Honors College
 

Document Type

Honors Thesis

Publication Date

Spring 2014

Abstract

This essay is an examination of the multifaceted reasons humanities education in American colleges is losing standing and funding. Historical, cultural, and philosophical perspectives are used to analyze the grounds that have justified the decreasing levels of support for humanities education. Historically, there is no longer any external justification provided, as there was when Sputnik was launched and the Cold War was endured. Culturally, the high culture model of ascension through the accrual of cultural signifiers is no longer the dominant form of raising one’s status, as it was when the humanities could be justified as cultural initiation. Philosophically, market-based capitalism has become the dominant framework for the current vision of humanity under neoliberal ideology, and the humanities is being cut as being tangential to that purpose.
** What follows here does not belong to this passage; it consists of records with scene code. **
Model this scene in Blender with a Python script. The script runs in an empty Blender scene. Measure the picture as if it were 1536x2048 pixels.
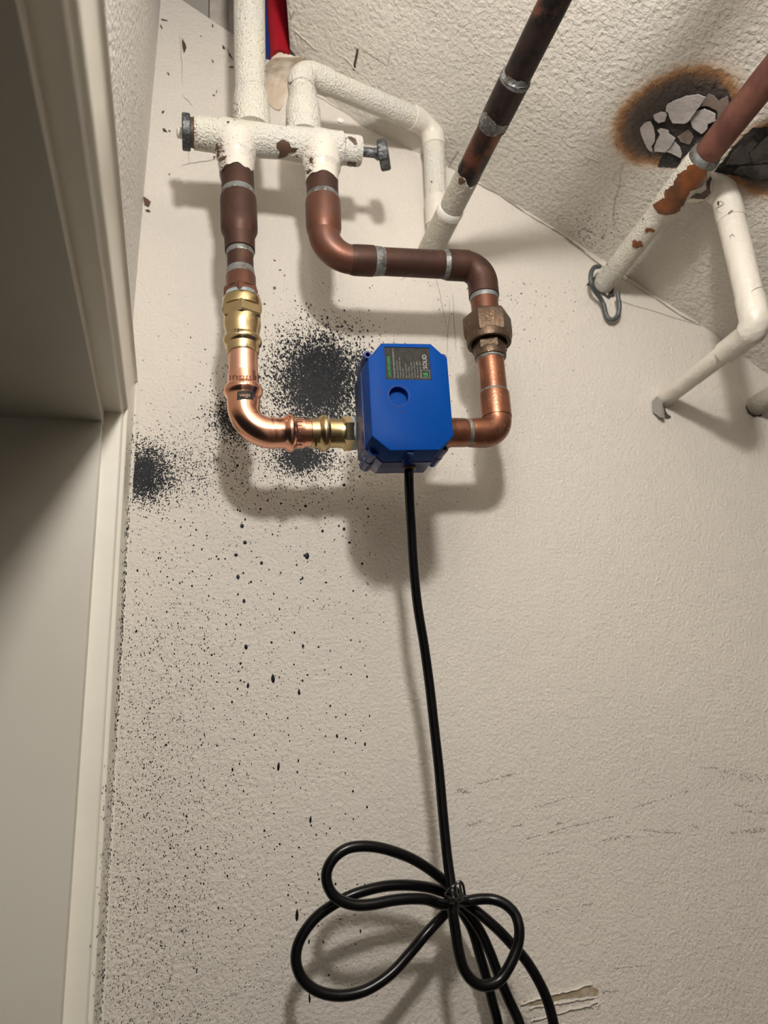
import bpy, bmesh, math, random
import numpy as np
from mathutils import Vector, Matrix
from mathutils import noise as mnoise
from mathutils.bvhtree import BVHTree
from mathutils.geometry import delaunay_2d_cdt, tessellate_polygon

# ---------------------------------------------------------------- camera, world, light, exposure
sc = bpy.context.scene
COL = sc.collection
CZ = 1.60            # camera height above the floor
D = 0.585            # camera to back wall
F = 1460.0           # focal length in pixels of the 1536x2048 frame
CR = Vector((0.96736, -0.24552, -0.06267))      # camera right
CD = Vector((0.01598, 0.30594, -0.95192))       # camera down
CF = Vector((0.25289, 0.91985, 0.29988))        # camera forward
cam = bpy.data.cameras.new('camera'); camo = bpy.data.objects.new('camera', cam); COL.objects.link(camo)
m = Matrix.Identity(4)
for i in range(3):
    m[i][0] = CR[i]; m[i][1] = -CD[i]; m[i][2] = -CF[i]
m[2][3] = CZ
camo.matrix_world = m
cam.sensor_fit = 'VERTICAL'; cam.sensor_height = 36.0; cam.sensor_width = 27.0
cam.lens = 36.0 * F / 2048.0
cam.clip_start = 0.01
cam.dof.use_dof = True; cam.dof.focus_distance = 0.56; cam.dof.aperture_fstop = 7.5
sc.camera = camo

w = bpy.data.worlds.new('world'); sc.world = w; w.use_nodes = True
w.node_tree.nodes['Background'].inputs[0].default_value = (0.85, 0.92, 1.0, 1)
w.node_tree.nodes['Background'].inputs[1].default_value = 0.012
sc.view_settings.view_transform = 'Standard'; sc.view_settings.look = 'None'
sc.view_settings.gamma = 1.0; sc.view_settings.use_curve_mapping = False
sc.view_settings.exposure = 0.0

ld = bpy.data.lights.new('closet_bulb', 'POINT'); ld.energy = 13.9; ld.color = (1.0, 0.955, 0.905); ld.shadow_soft_size = 0.028
lo = bpy.data.objects.new('closet_bulb_light', ld); COL.objects.link(lo); lo.location = (0.052, -0.125, CZ + 0.453)

# ---------------------------------------------------------------- helpers
R = random.Random(7)
def ray(px, py):
    return CR * ((px - 768) / F) + CD * ((py - 1024) / F) + CF
def P(px, py, off=0.0):                      # point seen at pixel, at distance off from the back wall
    d = ray(px, py); return d * ((D - off) / d.y) + Vector((0, 0, CZ))
def cc(p):
    q = p - Vector((0, 0, CZ)); return Vector((q.dot(CR), q.dot(CD), q.dot(CF)))
def proj(p):
    c = cc(p); return (c.x / c.z * F + 768, c.y / c.z * F + 1024)
def lam(p): return cc(p).z
def rad(p, wpx): return wpx * 0.5 * lam(p) / F
def on(A, B, px=None, py=None):
    a, b = cc(A), cc(B); d = b - a
    if py is not None: k = py - 1024; return (k * a.z - F * a.y) / (F * d.y - k * d.z)
    k = px - 768; return (k * a.z - F * a.x) / (F * d.x - k * d.z)
# ceiling underside (sloped, under a stair)
CPX = [(-0.3, .930), (-0.0164, .743), (.111, .6575), (.164, .615), (.291, .563), (.383, .509), (.481, .443), (.531, .413), (.597, .362), (1.35, -.11)]
TY = 0.10
def cz(x):
    for (x0, z0), (x1, z1) in zip(CPX, CPX[1:]):
        if x <= x1: return CZ + z0 + (z1 - z0) * (x - x0) / (x1 - x0)
    return CZ + CPX[-1][1]
def ceil_z(x, y):
    s = min(1, max(0, (D - y) / 0.12))
    flat = CZ + .7335 - .6245 * x + 0.002
    return cz(x) * (1 - s) + flat * s + TY * (D - y)
def Cp(px, py):                               # point of the ceiling seen at pixel
    d = ray(px, py); lo_, hi = 0.05, 3.0
    f = lambda t: CZ + d.z * t - ceil_z(d.x * t, d.y * t)
    for _ in range(50):
        mid = (lo_ + hi) / 2
        if f(mid) < 0: lo_ = mid
        else: hi = mid
    return d * lo_ + Vector((0, 0, CZ))

REG = {}
def setp(o, label=None, cat=None, group=None, kind=None):
    if label: o['label'] = label
    if cat: o['category'] = cat
    if group: o['group'] = group
    if kind: o['kind'] = kind
    return o
def thing(name, loc, label, cat, group=None):
    o = bpy.data.objects.new(name, None); COL.objects.link(o); o.location = loc
    o.empty_display_size = 0.02
    return setp(o, label, cat, group)
def rloc(par):
    v = Vector((0, 0, 0))
    while par is not None: v = v + par.location; par = par.parent
    return v
def mk(name, V, Fc, mat, parent=None, smooth=True, label=None, kind=None, sharp=35, reg=None):
    off = rloc(parent)
    if parent is None or parent.type == 'EMPTY': org = Vector((0, 0, 0)) if parent is None else off
    else: org = off
    me = bpy.data.meshes.new(name)
    me.from_pydata([tuple(Vector(v) - org) for v in V], [], Fc)
    bm = bmesh.new(); bm.from_mesh(me); bmesh.ops.recalc_face_normals(bm, faces=bm.faces) if smooth != 'raw' else None
    bm.to_mesh(me); bm.free()
    me.materials.append(mat)
    if smooth:
        me.shade_smooth()
        if sharp: me.set_sharp_from_angle(angle=math.radians(sharp))
    o = bpy.data.objects.new(name, me); COL.objects.link(o)
    if parent is not None: o.parent = parent
    if label: o['label'] = label
    if kind: o['kind'] = kind
    REG[reg or o.name] = ([Vector(v) for v in V], Fc)
    o['_r'] = reg or o.name; del o['_r']
    return o
def frame(d):
    d = d.normalized(); u = Vector((0, 0, 1)) if abs(d.z) < 0.9 else Vector((0, 1, 0))
    a = d.cross(u).normalized(); return a, a.cross(d).normalized()
def sweep(pts, rr, n=28, ragged=0, cap=True, rot=0, seed=1, squash=None):
    """rings along a path with parallel transport"""
    rn = random.Random(seed); V = []; Fc = []
    T = []
    for i in range(len(pts)):
        a = pts[max(0, i - 1)]; b = pts[min(len(pts) - 1, i + 1)]
        t = (b - a)
        T.append(t.normalized() if t.length > 1e-9 else (T[-1] if T else Vector((0, 0, 1))))
    a, b = frame(T[0])
    for i, p in enumerate(pts):
        if i:
            ax = T[i - 1].cross(T[i])
            if ax.length > 1e-6:
                q = Matrix.Rotation(T[i - 1].angle(T[i]), 3, ax.normalized()); a = q @ a; b = q @ b
        for k in range(n):
            th = 2 * math.pi * k / n + rot
            V.append(p + (a * math.cos(th) + b * math.sin(th)) * rr[i])
    for i in range(len(pts) - 1):
        for k in range(n):
            k2 = (k + 1) % n
            Fc.append((i * n + k, i * n + k2, (i + 1) * n + k2, (i + 1) * n + k))
    if ragged:
        base = (len(pts) - 1) * n; val = [0] * n
        for k in range(n): val[k] = rn.uniform(-1, 1)
        val = [(val[k - 1] + 1.6 * val[k] + val[(k + 1) % n]) / 2.4 for k in range(n)]
        for k in range(n): V[base + k] = V[base + k] + T[-1] * (ragged * val[k])
    if cap:
        Fc.append(tuple(range(n - 1, -1, -1))); Fc.append(tuple((len(pts) - 1) * n + k for k in range(n)))
    return V, Fc
def lathe(A, B, st, n=32, rot=0, **kw):       # st: [(t along A->B, radius)]
    return sweep_axis([A.lerp(B, t) for t, r in st], [r for t, r in st], (B - A), n, rot, **kw)
def sweep_axis(pts, rr, d, n=32, rot=0, ragged=0, seed=1, cap=True, ragged0=0):
    rn = random.Random(seed); d = d.normalized(); a, b = frame(d); V = []; Fc = []
    for i, p in enumerate(pts):
        for k in range(n):
            th = 2 * math.pi * k / n + rot
            V.append(p + (a * math.cos(th) + b * math.sin(th)) * rr[i])
    for i in range(len(pts) - 1):
        for k in range(n):
            k2 = (k + 1) % n; Fc.append((i * n + k, i * n + k2, (i + 1) * n + k2, (i + 1) * n + k))
    if ragged:
        val = [rn.uniform(-1, 1) for k in range(n)]
        val = [(val[k - 1] + 1.6 * val[k] + val[(k + 1) % n]) / 2.4 for k in range(n)]
        for k in range(n): V[(len(pts) - 1) * n + k] = V[(len(pts) - 1) * n + k] + d * (ragged * val[k])
    if cap:
        Fc.append(tuple(range(n - 1, -1, -1))); Fc.append(tuple((len(pts) - 1) * n + k for k in range(n)))
    return V, Fc
def join(*g):
    V = []; Fc = []
    for v, f in g:
        o = len(V); V += list(v); Fc += [tuple(i + o for i in q) for q in f]
    return V, Fc
def fit(A, B, st, by='y', n=32, rot=0, **kw):  # st: [(pixel coordinate, width in pixels)] measured along the run
    s = []
    for c, wpx in st:
        t = on(A, B, **({'py': c} if by == 'y' else {'px': c})); s.append((t, rad(A.lerp(B, t), wpx)))
    return lathe(A, B, s, n, rot, **kw)
def fillet(pts, rs, n=10):
    """polyline -> smooth corners; returns points"""
    out = [pts[0]]
    for i in range(1, len(pts) - 1):
        p = pts[i]; a = (pts[i - 1] - p).normalized(); b = (pts[i + 1] - p).normalized()
        ang = a.angle(b); r = rs[i - 1]; dist = r / math.tan(ang / 2)
        c = p + (a + b).normalized() * (r / math.sin(ang / 2))
        s = p + a * dist; e = p + b * dist; vs = s - c; ve = e - c
        tot = vs.angle(ve); ax = vs.cross(ve).normalized()
        for k in range(n + 1): out.append(c + Matrix.Rotation(tot * k / n, 3, ax) @ vs)
    out.append(pts[-1]); return out
def catmull(pts, n=8):
    out = []; q = [pts[0] * 2 - pts[1]] + list(pts) + [pts[-1] * 2 - pts[-2]]
    for i in range(1, len(q) - 2):
        p0, p1, p2, p3 = q[i - 1:i + 3]
        for k in range(n):
            t = k / n
            out.append(0.5 * ((2 * p1) + (p2 - p0) * t + (2 * p0 - 5 * p1 + 4 * p2 - p3) * t * t + (3 * p1 - p0 - 3 * p2 + p3) * t ** 3))
    out.append(pts[-1]); return out
def prism(poly, y0, y1):                      # polygon in xz, extruded along y
    n = len(poly); V = [Vector((x, y0, z)) for x, z in poly] + [Vector((x, y1, z)) for x, z in poly]
    Fc = [tuple(range(n)), tuple(range(2 * n - 1, n - 1, -1))] + [(i, (i + 1) % n, n + (i + 1) % n, n + i) for i in range(n)]
    return V, Fc
def box(x0, x1, y0, y1, z0, z1):
    return prism([(x0, z0), (x1, z0), (x1, z1), (x0, z1)], y0, y1)

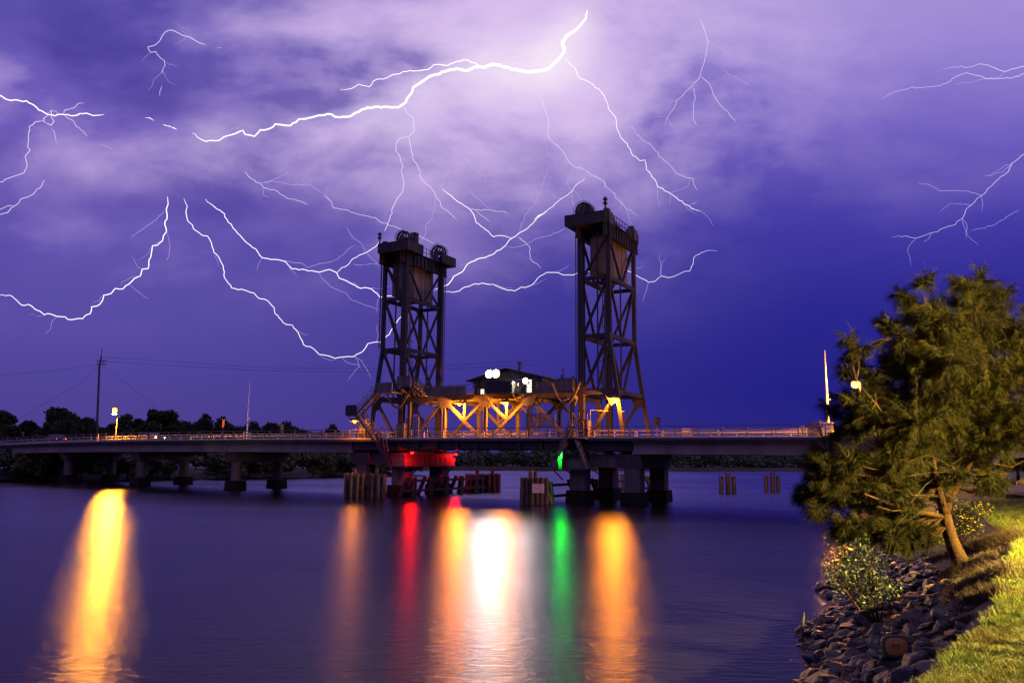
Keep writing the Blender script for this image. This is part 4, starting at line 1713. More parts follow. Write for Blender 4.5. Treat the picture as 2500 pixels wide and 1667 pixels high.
for z in (-.08, .0, .07):
    b.box(p0.x - .12, p0.x + .12, p0.y - .026, p0.y - .021, p0.z + z - .012, p0.z + z + .012)
b.build('printed_line', SIGNR, o)

# utility pole and lines on the left bank
YP = 150.0
pt, pb = at(249, 851, YP), at(240, 1060, YP)
o = thing('utility_pole', 'tall leaning utility pole with two crossarms above the left bank trees', 'utility pole', (pb.x, YP, 1.0))
b = MB()
b.tube([(pb.x, YP, .9), (pt.x - .2, YP, at(247, 896, YP).z), (pt.x, YP, at(248, 870, YP).z)], [.24, .18, .14], 8)
b.tube([(pt.x, YP, at(248, 872, YP).z), (pt.x, YP, pt.z)], .06, 6)
b.build('shaft', TIMBER_D, o)
arms = []
for y, hw in ((882, 10), (889.5, 11)):
    b = MB()
    a, c = at(248 - hw, y, YP), at(248 + hw, y, YP)
    b.bar(a, c, .14, .16)
    for k in range(4):
        p = Vector(a).lerp(Vector(c), k / 3)
        b.tube([p, p + Vector((0, 0, .35))], .05, 5)
    b.build('crossarm', TIMBER_D, o)
o2 = thing('power_line', 'thin power lines sagging between the utility pole and the picture edges', 'power line', (pt.x, YP, pt.z - 4))
for pts in ([(248, 872), (420, 882), (640, 897), (930, 900), (1300, 880)], [(256, 882), (420, 892), (640, 905), (935, 909), (1300, 890)],
            [(238, 890), (120, 906), (0, 916), (-60, 918)], [(240, 897), (180, 945), (100, 990), (20, 1040)], [(252, 893), (320, 945), (400, 1010)]):
    c = [at(x, y, YP) for x, y in pts]
    sm_ = []
    for i in range(len(c) - 1):
        for k in range(4):
            sm_.append(c[i].lerp(c[i + 1], k / 4))
    sm_.append(c[-1])
    b = MB()
    b.tube(sm_, .022, 4)
    b.build('wire', WIRE, o2)


# two vehicles stand where the traffic drove
def car(label, s, t, body, heading, truck=False):
    z = DZ + curve_z(s) + .03
    tt = t + curve_t(s)
    o = thing('car' if not truck else 'truck', label, 'car' if not truck else 'truck', (s, tt, z), group='vehicles on the left approach', bridge=True)
    L_, h_ = (4.4, 1.45) if not truck else (8.5, 2.9)
    yaw = math.atan(0.0036 * (s + 36)) if s < -36 else 0
    b = MB()
    W2 = .88 if not truck else 1.15
    prof = [(-2.2, .3), (2.2, .3), (2.2, .72), (1.1, .85), (.45, 1.42), (-1.3, 1.45), (-2.05, .95), (-2.2, .9)] if not truck else \
           [(-4.2, .5), (4.2, .5), (4.2, 1.4), (3.95, 2.3), (2.4, 2.35), (2.35, 2.9), (-4.2, 2.9)]
    n = len(prof)

    def tr(x, y, zz):
        x *= heading
        return (s + x * math.cos(yaw) - y * math.sin(yaw), tt + x * math.sin(yaw) + y * math.cos(yaw), z + zz)
    vs = [tr(x, -W2 * (1 if zz < 1 or truck else .82), zz) for x, zz in prof] + [tr(x, W2 * (1 if zz < 1 or truck else .82), zz) for x, zz in prof]
    fs = [tuple(range(n)), tuple(reversed(range(n, 2 * n)))] + [(i, n + i, n + (i + 1) % n, (i + 1) % n) for i in range(n)]
    b.add(vs, fs)
    b.build('body', body, o)
    for x in ((-1.35, 1.4) if not truck else (-2.8, 2.9)):
        for y in (-W2 + .05, W2 - .05):
            b = MB()
            b.tube([tr(x, y - .11, .33), tr(x, y + .11, .33)], .33 if not truck else .46, 14)
            b.build('wheel', TYRE, o)
    b = MB()
    for y in (-W2 * .9, W2 * .9):
        pts = [(.95, .92), (.42, 1.34), (-1.2, 1.37), (-1.75, 1.0)] if not truck else [(3.9, 1.5), (3.75, 2.15), (2.6, 2.15), (2.6, 1.5)]
        q = -1 if y < 0 else 1
        b.add([tr(x, y + q * (.035 if truck is False else .13), zz) for x, zz in pts], [(0, 1, 2, 3)])
    b.build('side_window', GLASS, o)
    xf, xr, zl = (2.2, -2.2, .62) if not truck else (4.2, -4.2, .85)
    for y in (-W2 + .2, W2 - .2):
        b = MB()
        b.tube([tr(xf - .02, y, zl), tr(xf + .03, y, zl)], .1, 10)
        b.build('headlight', E_HEAD, o)
        b = MB()
        c = tr(xr, y, zl + .12)
        b.tube([tr(xr + .02, y, zl + .12), tr(xr - .03, y, zl + .12)], .08, 8)
        b.build('tail_light', E_TAIL, o)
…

The thesis is organized in an expanding framework, starting from a historical discussion to a cultural analysis to a philosophical examination. Many types of theorists and thinkers are used, including Marxists, post structuralists, feminists, critical race theorists, literary theorists, and educational philosophers. Reading and personal experience are the primary sources of research. This project concludes with a searching series of reflections on how humanities education has been compromised and what new perspectives can be incorporated in order to renew it. In summary, marketization must be disrupted with the use of text-based education that refuses commodification by way of a relational pedagogy.